ISLAMABAD: Pakistan has recorded its highest number of initial public offerings in more than two decades this year, a senior finance ministry adviser said on Saturday, pointing to rising investor participation and company registrations as signs of improving business confidence in the country.
Pakistan has been implementing economic reforms under an International Monetary Fund (IMF) program after a balance-of-payments crisis pushed inflation to record highs and sharply reduced foreign exchange reserves.
In a post on X, Khurram Schehzad said Pakistan’s economy was gradually shifting “from stabilization toward expansion,” citing what he described as growing corporatization, renewed multinational interest, improving industrial activity and resilient exports.
Schehzad said more than 4,000 new companies were registered in April alone, taking the country’s total registered companies close to 295,000, including investors from 22 countries.
“Pakistan has seen 8 IPOs (initial public offerings/company listings to raise money/to expand) this year,” he said, adding the number was “the highest in over two decades.”

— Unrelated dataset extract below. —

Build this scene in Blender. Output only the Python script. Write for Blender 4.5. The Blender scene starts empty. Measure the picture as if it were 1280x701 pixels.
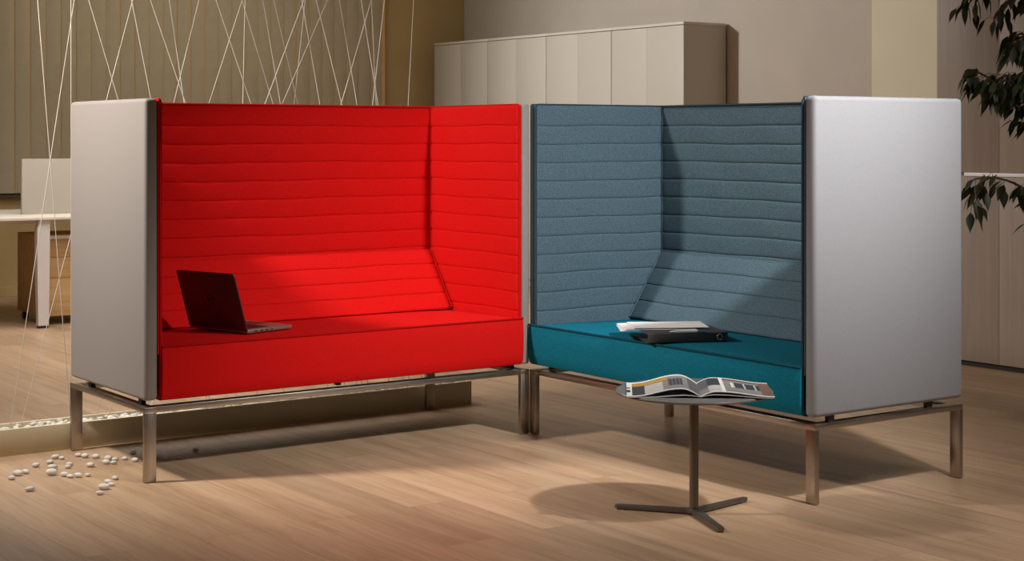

“A record 24,000 investors were added in a single month, taking the equity investor base above 545,000,” he continued, adding that participation was being driven largely by younger investors.
Schehzad also cited growth in large-scale manufacturing and exports as indicators of recovery. He said large-scale manufacturing grew 11 percent year-on-year in March and 6.5 percent during the first nine months of the current fiscal year.
Exports, he added, rose 9 percent month-on-month and 14 percent year-on-year despite disruptions linked to global energy and trade routes.
Schehzad said multinational firms including Google, BYD, Aramco and Alibaba Group were entering or expanding operations in Pakistan, which he said reflected improving international confidence in the country’s long-term economic prospects.
“The signals across Pakistan’s economy are increasingly aligning,” he said.
“More businesses are formalizing, more investors are participating, more global players are entering, and more industries are expanding,” he continued while attributing these developments to ongoing structural economic reforms in the country.